Article 98(1)provides that:
"The Court may not proceed with a request for surrender or assistance which would require the requested State to act inconsistently with its obligations under international law with respect to the State or diplomatic immunity of a person or property of a third State, unless the Court can first obtain the cooperation of that third State for the waiver of the immunity."
 The Chamber considers that there is a tension between 27(2) and 98(1) (§37). To solve this tension, it further pushes its reasoning in relation to international prosecutions of heads of States. Stating that there has been an increase in Head of State prosecutions by international courts (citing Taylor, Gbagbo and Gaddafi), the PTC says that this has gained "widespread recognition as accepted practice" (§39). This practice is further illustrated by the ratification by 120 States to the Rome Statute (and therefore to article 27(2)) and by the fact that some Security Council members who have not joined the Court have agreed to refer situations to the Court. The judges therefore conclude, in what can only be described as "armchair legal reasoning", that (§42):
"The  Chamber  considers  that  the  international  community's  commitment to rejecting  immunity in  circumstances  where  international  courts seek  arrest for international crimes  has  reached a critical mass. If it ever was  appropriate to say so, it is certainly no longer appropriate to say that customary international law immunity applies in the present context."
 There would certainly be a lot to say about the Chamber's approach to determining the content of customary law, although it does at least refer to State practice, which is far less egregious than what the Special Tribunal for Lebanon did last year, when referring to the practice of international courts not contested by "States, non-state actors and other interested parties", to determine the existence of a customary norm. The key point, however, is that the practice that is referred to, is only evidence of the potentially customary nature of Article 27(2). It does not, as the Court affirms, relate to the question of the arrest and surrender  of an accused.

In this sense, I believe that there is in fact no tension between 27(2) and 98(1), because these two provisions are not about the same thing! Article 27(2) relates to the jurisdiction of the Court itself and 98(1) to obligations of States in relation to other States in general international law. Moreover, if the drafters of the Rome Statute believed that the inclusion of Article 27(2) meant automatically that there was an obligation to cooperate with the ICC irrespective of head of State immunity of non-State parties, why include Article 98(1) at all? It would make no sense.

So clearly, the Court has in fact brought into the discussion Article 27(2), when it should have kept its discussion limited to 98(1). The only relevant reasoning that would have been acceptable was whether, given the phrasing of 98(1), there is a crystallizing rule under international law that head of State immunity does not carry in the national context, which would therefore remove the difficulty with 98(1). This would have involved a more serious discussion of the Arrest Warrant Case, and evolution since then. But again, this is sadly not what the Chamber did, instead rendering a muddled and inappropriate decision.

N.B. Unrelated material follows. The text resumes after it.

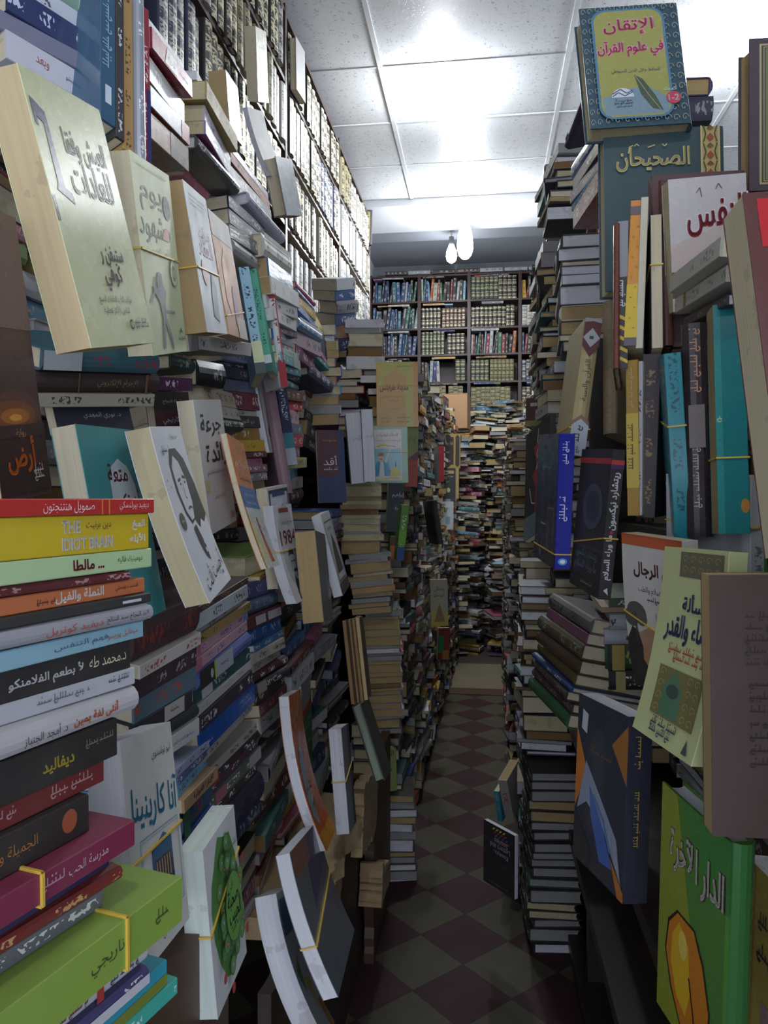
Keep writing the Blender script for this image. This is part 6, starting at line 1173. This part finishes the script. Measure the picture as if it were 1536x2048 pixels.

This is all the more inappropriate given the fact that the Chamber, in considering the obligations of Malawi, makes a key finding (even if it had been said before) on the application of Head of State immunity to a defendant in a procedure that is not designed for that, which raises questions in relation to the rights of the defense, given that the Office of the Public Counsel for the Defense does not seem to have been involved in the discussions and that this is not a decision which is subject to appeal under Article 82. In that respect, one can even question whether the term "decision" is appropriate for such a document. Indeed, Article 87(7) does not even seem to describe a formal procedure. It refers to "a finding" of non-compliance, rather than a "decision", whereas the Statute uses the word "decision" in most of the Statute, and only uses the term "finding" twice, in relation to evidence, and in the context of Article 87(7). The French version, which says that the Court "peut prendre acte" of the non-compliance, leans even more to the less formal nature of the determination. As for the question of Regulation 109, this might seem like a detail, but it does contribute to the general impression of a less than precise job that is reflected in the heart of the discussion, as illustrated previously.


  • A sad hommage to Antonio Cassese?


The explicit reference to the late Antonio Cassese, not only in a footnote, but in the main text (§34), can only mean that this decision is seen as an hommage to one of the most active proponents of judicial creativity. But it is likely that the former President of the ICTY and STL, although he might agree with the final result, would himself cringe at the less than convincing legal reasoning of the Pre-Trial Chamber.

This Decision might be a testimony that his legacy of creativity lives on, but without his talent, judgments that were, despite the criticism that could be leveled at them, judicial symphonies, when crafted by him, sound like children randomly hitting the keys of an out-of-tune piano, when crafted by others.

UPDATE 1: For other critical assessments of the decisions, see Professor Schabas and Dapo Akande, who are both skeptical about the court's reasoning.

UPDATE 2: in relation to Regulation 109, there has been a corrigendum to the original decision which correctly asks the President (and not the Registry) to refer the matter to the ASP and UNSC.